'''

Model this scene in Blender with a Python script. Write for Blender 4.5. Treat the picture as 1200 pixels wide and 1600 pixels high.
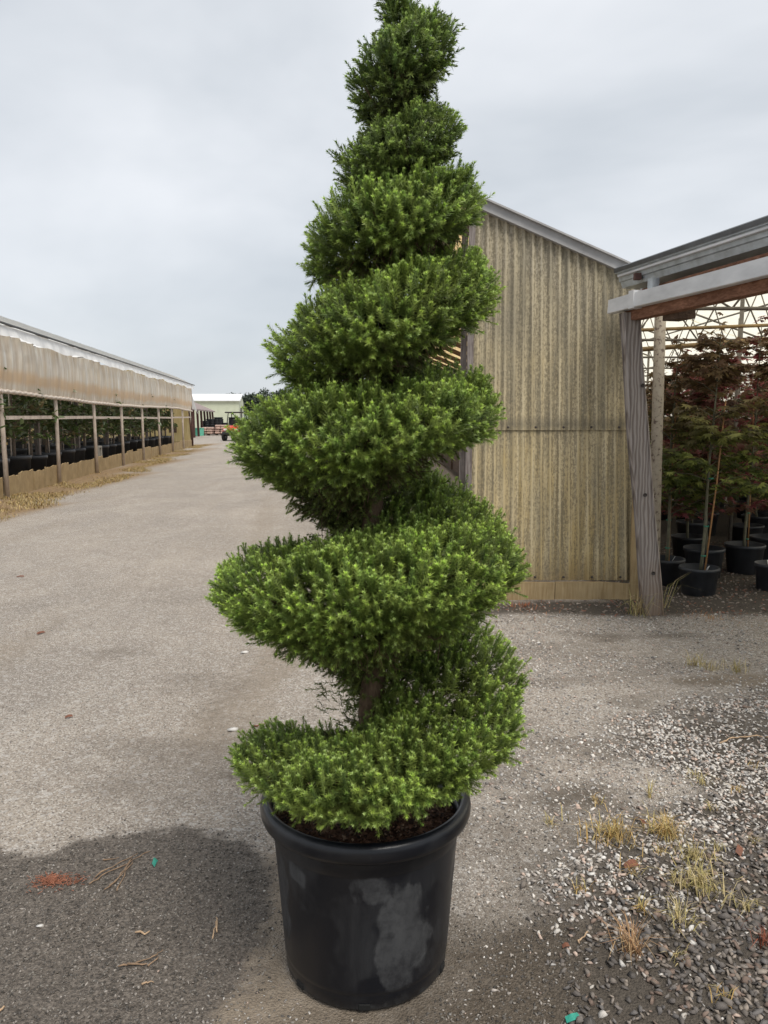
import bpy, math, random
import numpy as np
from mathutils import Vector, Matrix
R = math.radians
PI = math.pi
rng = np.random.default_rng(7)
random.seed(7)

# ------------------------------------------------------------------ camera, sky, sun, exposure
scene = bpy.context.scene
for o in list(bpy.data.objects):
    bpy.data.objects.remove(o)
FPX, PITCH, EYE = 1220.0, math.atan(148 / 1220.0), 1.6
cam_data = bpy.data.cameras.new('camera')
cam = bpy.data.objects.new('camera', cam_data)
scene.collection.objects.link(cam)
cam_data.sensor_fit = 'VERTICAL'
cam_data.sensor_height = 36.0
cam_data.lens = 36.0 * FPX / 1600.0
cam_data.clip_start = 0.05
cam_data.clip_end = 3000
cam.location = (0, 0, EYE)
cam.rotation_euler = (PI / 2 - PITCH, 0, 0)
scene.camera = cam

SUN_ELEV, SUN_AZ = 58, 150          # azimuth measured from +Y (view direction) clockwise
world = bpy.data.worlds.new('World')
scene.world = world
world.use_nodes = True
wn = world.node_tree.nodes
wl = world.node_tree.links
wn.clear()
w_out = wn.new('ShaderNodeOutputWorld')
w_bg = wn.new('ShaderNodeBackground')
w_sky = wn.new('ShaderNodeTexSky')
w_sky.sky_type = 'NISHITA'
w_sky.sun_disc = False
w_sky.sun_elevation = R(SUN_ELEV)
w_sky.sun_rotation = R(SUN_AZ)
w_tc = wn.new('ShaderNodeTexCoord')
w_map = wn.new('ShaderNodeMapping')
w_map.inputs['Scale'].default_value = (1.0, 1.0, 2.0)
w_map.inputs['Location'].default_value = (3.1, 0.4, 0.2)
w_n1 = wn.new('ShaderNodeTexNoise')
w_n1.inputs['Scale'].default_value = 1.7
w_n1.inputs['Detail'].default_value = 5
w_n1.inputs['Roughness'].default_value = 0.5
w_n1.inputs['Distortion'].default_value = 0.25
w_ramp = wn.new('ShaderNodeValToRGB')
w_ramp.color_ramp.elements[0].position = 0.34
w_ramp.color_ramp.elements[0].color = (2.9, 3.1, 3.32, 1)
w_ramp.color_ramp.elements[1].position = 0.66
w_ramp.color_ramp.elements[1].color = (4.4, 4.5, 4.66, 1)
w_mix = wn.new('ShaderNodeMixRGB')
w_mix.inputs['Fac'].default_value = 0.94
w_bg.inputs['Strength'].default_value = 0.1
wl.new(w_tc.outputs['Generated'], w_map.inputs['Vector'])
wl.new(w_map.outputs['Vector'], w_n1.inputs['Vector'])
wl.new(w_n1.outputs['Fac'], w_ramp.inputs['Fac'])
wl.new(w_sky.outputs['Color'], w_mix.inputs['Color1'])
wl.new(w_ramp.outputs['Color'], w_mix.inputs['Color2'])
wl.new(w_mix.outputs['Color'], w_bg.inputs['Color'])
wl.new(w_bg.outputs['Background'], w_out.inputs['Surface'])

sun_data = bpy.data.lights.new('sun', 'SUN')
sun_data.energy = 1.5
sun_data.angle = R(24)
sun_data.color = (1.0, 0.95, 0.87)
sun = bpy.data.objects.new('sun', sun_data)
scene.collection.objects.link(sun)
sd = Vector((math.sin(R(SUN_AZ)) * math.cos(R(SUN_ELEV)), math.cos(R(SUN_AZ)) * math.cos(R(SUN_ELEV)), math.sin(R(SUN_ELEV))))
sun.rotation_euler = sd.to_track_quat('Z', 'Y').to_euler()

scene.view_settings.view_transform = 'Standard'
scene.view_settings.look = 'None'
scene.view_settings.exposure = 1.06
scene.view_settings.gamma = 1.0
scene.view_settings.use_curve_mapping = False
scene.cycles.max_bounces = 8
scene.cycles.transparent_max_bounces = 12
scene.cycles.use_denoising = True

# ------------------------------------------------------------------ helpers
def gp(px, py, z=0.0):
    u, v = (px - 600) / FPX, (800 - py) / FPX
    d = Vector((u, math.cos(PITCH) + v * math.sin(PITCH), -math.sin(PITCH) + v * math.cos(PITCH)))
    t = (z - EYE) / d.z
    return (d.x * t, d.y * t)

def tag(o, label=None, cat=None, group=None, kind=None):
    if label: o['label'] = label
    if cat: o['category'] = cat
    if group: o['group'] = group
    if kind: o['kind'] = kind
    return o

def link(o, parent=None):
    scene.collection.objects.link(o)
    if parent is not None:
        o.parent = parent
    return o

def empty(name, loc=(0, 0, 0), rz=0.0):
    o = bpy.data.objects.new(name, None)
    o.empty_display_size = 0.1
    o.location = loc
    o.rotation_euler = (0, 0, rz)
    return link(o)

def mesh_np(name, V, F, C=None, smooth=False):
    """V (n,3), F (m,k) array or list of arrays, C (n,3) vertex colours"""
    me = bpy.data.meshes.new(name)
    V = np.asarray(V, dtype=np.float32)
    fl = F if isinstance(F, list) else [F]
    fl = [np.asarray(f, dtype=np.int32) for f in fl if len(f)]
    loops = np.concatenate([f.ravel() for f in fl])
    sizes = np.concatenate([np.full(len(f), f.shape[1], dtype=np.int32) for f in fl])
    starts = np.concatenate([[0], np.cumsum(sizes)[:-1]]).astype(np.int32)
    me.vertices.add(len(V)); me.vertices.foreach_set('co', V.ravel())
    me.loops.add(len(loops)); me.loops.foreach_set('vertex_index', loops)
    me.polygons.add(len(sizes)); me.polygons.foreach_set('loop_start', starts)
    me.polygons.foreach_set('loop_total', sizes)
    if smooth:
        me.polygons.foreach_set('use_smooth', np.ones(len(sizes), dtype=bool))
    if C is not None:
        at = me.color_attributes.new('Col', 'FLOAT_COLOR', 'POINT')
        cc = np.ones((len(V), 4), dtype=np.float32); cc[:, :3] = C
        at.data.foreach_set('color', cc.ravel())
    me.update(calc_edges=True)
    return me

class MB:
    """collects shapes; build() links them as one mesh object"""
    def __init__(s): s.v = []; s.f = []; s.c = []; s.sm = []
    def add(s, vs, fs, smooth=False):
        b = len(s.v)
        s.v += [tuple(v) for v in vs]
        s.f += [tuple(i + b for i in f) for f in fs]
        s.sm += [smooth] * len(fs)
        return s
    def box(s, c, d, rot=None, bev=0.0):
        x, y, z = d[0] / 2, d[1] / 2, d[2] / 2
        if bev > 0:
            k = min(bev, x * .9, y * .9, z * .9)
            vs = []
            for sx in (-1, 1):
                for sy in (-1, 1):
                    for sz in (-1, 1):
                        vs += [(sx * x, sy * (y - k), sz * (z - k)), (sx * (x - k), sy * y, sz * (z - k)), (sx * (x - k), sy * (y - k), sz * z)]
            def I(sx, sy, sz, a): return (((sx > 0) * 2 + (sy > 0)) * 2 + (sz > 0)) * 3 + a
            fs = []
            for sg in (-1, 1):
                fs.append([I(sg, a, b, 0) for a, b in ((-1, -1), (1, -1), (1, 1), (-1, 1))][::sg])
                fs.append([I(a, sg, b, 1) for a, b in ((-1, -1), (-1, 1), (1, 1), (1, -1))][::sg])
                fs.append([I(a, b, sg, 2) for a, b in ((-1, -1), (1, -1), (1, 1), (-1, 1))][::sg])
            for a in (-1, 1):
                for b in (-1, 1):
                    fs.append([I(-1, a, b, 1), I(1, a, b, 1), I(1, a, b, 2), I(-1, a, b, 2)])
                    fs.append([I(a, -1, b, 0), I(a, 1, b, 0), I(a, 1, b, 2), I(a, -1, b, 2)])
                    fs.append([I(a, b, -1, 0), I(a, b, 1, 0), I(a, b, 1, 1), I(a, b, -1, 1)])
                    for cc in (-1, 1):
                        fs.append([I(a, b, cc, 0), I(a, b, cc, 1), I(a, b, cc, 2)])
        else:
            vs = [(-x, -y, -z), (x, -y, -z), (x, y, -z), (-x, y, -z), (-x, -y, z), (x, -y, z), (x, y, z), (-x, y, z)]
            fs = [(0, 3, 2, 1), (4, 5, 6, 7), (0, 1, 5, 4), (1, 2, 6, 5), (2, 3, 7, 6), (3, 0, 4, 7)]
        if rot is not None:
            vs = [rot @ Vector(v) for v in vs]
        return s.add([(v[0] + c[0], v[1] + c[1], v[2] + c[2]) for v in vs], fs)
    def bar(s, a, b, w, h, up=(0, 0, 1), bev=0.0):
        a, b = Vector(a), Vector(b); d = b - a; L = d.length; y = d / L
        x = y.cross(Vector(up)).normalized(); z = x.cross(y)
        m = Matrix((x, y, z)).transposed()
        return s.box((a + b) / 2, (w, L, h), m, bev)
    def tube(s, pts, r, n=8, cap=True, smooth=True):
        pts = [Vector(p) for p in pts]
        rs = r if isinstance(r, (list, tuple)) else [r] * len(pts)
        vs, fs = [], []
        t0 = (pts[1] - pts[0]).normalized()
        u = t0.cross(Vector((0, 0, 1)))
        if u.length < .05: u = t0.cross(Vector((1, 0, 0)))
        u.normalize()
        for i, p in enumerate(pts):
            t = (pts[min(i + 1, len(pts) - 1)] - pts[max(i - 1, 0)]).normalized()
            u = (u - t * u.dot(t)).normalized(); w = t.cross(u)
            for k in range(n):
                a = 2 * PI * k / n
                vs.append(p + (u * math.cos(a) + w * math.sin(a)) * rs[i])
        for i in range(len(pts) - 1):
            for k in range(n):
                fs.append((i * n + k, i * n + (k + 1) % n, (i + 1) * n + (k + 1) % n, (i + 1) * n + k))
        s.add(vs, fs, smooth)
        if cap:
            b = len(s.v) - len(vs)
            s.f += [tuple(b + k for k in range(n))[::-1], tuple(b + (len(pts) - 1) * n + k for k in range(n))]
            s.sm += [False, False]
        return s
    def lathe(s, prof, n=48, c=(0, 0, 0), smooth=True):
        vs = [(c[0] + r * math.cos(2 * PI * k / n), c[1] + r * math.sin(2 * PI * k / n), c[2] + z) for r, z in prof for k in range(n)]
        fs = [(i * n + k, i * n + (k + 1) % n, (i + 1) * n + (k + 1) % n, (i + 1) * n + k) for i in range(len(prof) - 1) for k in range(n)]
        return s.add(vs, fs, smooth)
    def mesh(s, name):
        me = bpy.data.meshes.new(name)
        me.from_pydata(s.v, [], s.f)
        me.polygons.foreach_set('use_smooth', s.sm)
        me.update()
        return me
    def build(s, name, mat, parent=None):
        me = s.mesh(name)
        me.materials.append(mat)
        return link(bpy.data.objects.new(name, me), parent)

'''

Your instructions: Each line from the top of the material through the line containing "scene.camera = cam" should be reproduced exactly; please drop any images.

Complete answer:
Model this scene in Blender with a Python script. Write for Blender 4.5. Treat the picture as 1200 pixels wide and 1600 pixels high.
import bpy, math, random
import numpy as np
from mathutils import Vector, Matrix
R = math.radians
PI = math.pi
rng = np.random.default_rng(7)
random.seed(7)

# ------------------------------------------------------------------ camera, sky, sun, exposure
scene = bpy.context.scene
for o in list(bpy.data.objects):
    bpy.data.objects.remove(o)
FPX, PITCH, EYE = 1220.0, math.atan(148 / 1220.0), 1.6
cam_data = bpy.data.cameras.new('camera')
cam = bpy.data.objects.new('camera', cam_data)
scene.collection.objects.link(cam)
cam_data.sensor_fit = 'VERTICAL'
cam_data.sensor_height = 36.0
cam_data.lens = 36.0 * FPX / 1600.0
cam_data.clip_start = 0.05
cam_data.clip_end = 3000
cam.location = (0, 0, EYE)
cam.rotation_euler = (PI / 2 - PITCH, 0, 0)
scene.camera = cam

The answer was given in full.